Goal of the exercise - Look through the data below and extract, unchanged, the lines from the one that contains "Generate a Blender" to the one that contains "scene.camera = cam", both included.

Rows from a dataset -
======
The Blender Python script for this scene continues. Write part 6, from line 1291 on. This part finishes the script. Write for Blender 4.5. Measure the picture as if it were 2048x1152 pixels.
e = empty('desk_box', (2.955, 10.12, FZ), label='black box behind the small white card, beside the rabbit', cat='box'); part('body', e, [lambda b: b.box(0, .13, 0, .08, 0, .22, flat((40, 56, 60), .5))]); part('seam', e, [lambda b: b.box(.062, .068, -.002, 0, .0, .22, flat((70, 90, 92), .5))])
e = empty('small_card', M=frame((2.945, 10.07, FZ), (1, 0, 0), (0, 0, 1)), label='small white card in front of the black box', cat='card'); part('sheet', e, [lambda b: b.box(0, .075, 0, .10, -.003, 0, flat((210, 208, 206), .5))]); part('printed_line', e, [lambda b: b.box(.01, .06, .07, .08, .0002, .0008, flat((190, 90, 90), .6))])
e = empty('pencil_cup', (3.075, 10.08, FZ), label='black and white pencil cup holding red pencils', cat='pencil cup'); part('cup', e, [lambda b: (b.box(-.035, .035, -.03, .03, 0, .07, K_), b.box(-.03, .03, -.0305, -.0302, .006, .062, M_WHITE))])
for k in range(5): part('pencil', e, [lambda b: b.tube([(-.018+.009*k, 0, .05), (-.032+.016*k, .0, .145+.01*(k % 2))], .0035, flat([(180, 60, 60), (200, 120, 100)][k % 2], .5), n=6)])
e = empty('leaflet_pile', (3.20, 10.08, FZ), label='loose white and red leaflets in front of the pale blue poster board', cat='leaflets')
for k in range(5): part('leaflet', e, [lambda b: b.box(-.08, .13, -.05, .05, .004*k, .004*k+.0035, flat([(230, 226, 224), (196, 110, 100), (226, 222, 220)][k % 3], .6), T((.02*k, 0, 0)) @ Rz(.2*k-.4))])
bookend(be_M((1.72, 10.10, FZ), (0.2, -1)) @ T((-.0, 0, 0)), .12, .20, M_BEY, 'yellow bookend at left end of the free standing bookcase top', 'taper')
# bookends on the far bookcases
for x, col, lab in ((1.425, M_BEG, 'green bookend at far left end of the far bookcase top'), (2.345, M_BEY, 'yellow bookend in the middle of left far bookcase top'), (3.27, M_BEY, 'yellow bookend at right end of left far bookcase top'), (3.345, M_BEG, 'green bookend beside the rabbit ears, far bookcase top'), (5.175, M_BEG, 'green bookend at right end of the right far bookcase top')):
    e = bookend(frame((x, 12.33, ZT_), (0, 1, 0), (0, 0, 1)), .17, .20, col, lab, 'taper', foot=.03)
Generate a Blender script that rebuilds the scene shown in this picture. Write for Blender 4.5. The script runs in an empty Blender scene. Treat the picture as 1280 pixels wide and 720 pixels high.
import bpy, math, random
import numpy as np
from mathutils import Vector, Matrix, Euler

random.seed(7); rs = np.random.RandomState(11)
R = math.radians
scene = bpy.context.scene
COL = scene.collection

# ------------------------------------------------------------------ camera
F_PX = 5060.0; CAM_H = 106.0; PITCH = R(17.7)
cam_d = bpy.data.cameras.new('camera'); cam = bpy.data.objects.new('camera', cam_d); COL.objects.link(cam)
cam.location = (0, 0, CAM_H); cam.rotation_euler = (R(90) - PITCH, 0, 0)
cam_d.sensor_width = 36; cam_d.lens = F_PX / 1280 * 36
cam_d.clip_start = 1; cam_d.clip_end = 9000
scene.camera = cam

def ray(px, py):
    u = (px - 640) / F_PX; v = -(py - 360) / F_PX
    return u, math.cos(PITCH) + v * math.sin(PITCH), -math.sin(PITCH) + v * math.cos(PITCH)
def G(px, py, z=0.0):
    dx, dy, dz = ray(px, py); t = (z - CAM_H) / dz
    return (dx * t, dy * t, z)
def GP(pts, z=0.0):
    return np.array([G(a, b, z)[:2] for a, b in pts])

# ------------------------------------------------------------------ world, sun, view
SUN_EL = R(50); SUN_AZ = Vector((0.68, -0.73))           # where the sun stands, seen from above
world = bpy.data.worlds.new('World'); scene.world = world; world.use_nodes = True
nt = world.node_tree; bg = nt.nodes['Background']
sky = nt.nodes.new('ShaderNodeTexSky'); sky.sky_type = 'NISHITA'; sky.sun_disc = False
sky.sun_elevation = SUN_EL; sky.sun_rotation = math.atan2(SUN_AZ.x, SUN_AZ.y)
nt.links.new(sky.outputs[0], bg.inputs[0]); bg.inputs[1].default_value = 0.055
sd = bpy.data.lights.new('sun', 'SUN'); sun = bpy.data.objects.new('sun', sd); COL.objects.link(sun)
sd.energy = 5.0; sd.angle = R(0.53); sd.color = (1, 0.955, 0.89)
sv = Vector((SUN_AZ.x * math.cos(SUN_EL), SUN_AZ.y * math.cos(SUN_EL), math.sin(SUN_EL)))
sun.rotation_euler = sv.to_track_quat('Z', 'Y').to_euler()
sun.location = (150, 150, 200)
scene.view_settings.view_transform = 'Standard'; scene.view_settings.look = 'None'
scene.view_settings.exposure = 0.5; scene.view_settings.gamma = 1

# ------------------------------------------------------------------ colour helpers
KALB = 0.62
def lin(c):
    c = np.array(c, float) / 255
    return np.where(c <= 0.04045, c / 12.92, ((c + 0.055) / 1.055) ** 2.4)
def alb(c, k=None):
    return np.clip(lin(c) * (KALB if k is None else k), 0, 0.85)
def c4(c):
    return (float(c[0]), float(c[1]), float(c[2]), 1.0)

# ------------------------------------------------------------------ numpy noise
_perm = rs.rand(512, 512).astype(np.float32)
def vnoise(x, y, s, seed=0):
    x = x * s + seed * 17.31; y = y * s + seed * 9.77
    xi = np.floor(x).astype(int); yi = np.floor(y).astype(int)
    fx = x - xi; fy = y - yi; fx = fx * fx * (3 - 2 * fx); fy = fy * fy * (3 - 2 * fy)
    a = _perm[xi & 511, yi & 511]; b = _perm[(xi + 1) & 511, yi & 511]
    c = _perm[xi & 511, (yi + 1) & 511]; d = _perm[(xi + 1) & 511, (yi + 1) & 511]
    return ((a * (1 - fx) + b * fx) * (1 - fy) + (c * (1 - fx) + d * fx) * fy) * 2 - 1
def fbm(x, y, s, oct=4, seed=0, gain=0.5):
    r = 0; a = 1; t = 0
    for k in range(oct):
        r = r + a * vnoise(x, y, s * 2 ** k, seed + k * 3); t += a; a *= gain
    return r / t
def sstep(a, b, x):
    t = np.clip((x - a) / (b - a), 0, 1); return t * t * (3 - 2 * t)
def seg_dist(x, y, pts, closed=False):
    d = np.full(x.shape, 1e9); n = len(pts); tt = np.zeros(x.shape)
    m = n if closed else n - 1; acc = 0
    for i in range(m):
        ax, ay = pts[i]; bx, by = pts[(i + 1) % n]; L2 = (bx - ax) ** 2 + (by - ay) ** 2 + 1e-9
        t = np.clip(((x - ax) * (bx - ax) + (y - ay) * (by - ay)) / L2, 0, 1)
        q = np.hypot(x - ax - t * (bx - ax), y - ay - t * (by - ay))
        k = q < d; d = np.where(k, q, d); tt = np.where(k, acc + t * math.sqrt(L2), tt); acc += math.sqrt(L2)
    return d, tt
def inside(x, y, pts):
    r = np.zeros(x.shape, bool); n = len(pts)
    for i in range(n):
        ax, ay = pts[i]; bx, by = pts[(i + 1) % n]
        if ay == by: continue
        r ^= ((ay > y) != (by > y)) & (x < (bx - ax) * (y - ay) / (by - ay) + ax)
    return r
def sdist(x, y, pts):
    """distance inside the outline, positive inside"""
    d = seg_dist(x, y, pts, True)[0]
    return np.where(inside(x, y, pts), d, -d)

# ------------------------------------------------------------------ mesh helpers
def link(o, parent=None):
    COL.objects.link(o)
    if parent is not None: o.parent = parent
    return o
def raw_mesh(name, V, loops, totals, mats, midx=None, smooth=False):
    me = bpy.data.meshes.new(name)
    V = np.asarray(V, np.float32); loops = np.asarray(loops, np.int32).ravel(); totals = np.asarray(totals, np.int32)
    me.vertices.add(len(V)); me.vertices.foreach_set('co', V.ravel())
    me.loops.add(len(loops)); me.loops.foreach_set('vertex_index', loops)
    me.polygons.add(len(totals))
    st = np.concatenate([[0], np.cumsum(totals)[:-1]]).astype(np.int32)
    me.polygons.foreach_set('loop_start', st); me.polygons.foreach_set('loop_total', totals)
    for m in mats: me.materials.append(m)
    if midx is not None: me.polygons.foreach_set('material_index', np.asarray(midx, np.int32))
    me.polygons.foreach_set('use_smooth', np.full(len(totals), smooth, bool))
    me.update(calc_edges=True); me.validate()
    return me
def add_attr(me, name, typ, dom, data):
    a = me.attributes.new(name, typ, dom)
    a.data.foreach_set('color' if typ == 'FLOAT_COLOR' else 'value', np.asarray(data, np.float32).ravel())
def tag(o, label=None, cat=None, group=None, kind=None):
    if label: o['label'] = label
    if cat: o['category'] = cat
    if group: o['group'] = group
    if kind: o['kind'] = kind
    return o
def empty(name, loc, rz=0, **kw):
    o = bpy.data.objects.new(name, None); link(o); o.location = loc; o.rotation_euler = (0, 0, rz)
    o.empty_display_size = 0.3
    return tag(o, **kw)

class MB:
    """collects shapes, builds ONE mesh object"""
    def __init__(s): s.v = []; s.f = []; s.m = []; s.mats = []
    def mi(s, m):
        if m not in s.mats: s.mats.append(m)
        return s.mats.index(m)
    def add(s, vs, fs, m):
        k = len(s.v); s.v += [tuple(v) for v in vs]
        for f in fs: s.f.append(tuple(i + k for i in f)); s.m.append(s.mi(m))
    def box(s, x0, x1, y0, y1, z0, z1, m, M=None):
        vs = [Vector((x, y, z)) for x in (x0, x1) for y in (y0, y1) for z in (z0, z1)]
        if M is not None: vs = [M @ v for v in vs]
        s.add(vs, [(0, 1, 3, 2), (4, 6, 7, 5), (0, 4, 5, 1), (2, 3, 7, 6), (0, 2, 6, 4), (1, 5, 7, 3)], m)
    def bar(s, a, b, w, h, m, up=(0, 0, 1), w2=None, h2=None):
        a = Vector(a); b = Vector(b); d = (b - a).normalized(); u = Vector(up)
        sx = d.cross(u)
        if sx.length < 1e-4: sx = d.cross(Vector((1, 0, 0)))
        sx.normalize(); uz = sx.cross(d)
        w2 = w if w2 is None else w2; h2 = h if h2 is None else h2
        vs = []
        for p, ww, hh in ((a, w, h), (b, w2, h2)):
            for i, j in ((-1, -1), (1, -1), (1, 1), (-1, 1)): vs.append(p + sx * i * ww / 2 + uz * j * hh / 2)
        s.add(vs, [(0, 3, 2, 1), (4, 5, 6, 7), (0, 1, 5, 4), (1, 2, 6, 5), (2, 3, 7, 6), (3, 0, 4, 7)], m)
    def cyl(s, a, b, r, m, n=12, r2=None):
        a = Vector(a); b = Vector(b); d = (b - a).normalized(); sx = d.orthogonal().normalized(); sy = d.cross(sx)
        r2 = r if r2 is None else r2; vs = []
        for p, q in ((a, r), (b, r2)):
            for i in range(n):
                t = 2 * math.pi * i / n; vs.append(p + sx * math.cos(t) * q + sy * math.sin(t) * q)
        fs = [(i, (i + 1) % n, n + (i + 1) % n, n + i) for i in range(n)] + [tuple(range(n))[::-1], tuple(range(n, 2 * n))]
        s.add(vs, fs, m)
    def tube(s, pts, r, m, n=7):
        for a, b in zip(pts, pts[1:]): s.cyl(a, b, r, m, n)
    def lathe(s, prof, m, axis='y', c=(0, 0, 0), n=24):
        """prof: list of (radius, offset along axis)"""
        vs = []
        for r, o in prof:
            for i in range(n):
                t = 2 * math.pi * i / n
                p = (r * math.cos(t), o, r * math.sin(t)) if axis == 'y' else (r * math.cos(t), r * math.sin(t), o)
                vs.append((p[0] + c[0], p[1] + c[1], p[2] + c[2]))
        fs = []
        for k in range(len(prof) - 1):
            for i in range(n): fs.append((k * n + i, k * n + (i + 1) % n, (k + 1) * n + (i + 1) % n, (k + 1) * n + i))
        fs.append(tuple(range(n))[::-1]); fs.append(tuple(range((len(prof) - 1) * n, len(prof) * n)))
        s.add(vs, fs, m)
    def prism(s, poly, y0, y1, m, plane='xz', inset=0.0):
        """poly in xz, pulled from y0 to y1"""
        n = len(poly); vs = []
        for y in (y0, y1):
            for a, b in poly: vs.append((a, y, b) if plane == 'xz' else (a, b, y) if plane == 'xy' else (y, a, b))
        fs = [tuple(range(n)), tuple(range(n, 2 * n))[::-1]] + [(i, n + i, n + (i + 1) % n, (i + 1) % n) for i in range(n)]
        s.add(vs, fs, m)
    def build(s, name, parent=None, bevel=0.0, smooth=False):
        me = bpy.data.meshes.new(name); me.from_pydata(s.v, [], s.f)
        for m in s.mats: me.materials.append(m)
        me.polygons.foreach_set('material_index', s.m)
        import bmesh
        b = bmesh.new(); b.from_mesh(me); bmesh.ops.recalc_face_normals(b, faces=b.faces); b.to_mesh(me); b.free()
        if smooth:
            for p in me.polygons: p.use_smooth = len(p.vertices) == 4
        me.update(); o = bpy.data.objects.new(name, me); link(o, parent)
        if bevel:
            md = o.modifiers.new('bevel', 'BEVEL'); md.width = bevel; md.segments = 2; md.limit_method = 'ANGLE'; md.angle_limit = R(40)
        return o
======
Solution to this task -
Generate a Blender script that rebuilds the scene shown in this picture. Write for Blender 4.5. The script runs in an empty Blender scene. Treat the picture as 1280 pixels wide and 720 pixels high.
import bpy, math, random
import numpy as np
from mathutils import Vector, Matrix, Euler

random.seed(7); rs = np.random.RandomState(11)
R = math.radians
scene = bpy.context.scene
COL = scene.collection

# ------------------------------------------------------------------ camera
F_PX = 5060.0; CAM_H = 106.0; PITCH = R(17.7)
cam_d = bpy.data.cameras.new('camera'); cam = bpy.data.objects.new('camera', cam_d); COL.objects.link(cam)
cam.location = (0, 0, CAM_H); cam.rotation_euler = (R(90) - PITCH, 0, 0)
cam_d.sensor_width = 36; cam_d.lens = F_PX / 1280 * 36
cam_d.clip_start = 1; cam_d.clip_end = 9000
scene.camera = cam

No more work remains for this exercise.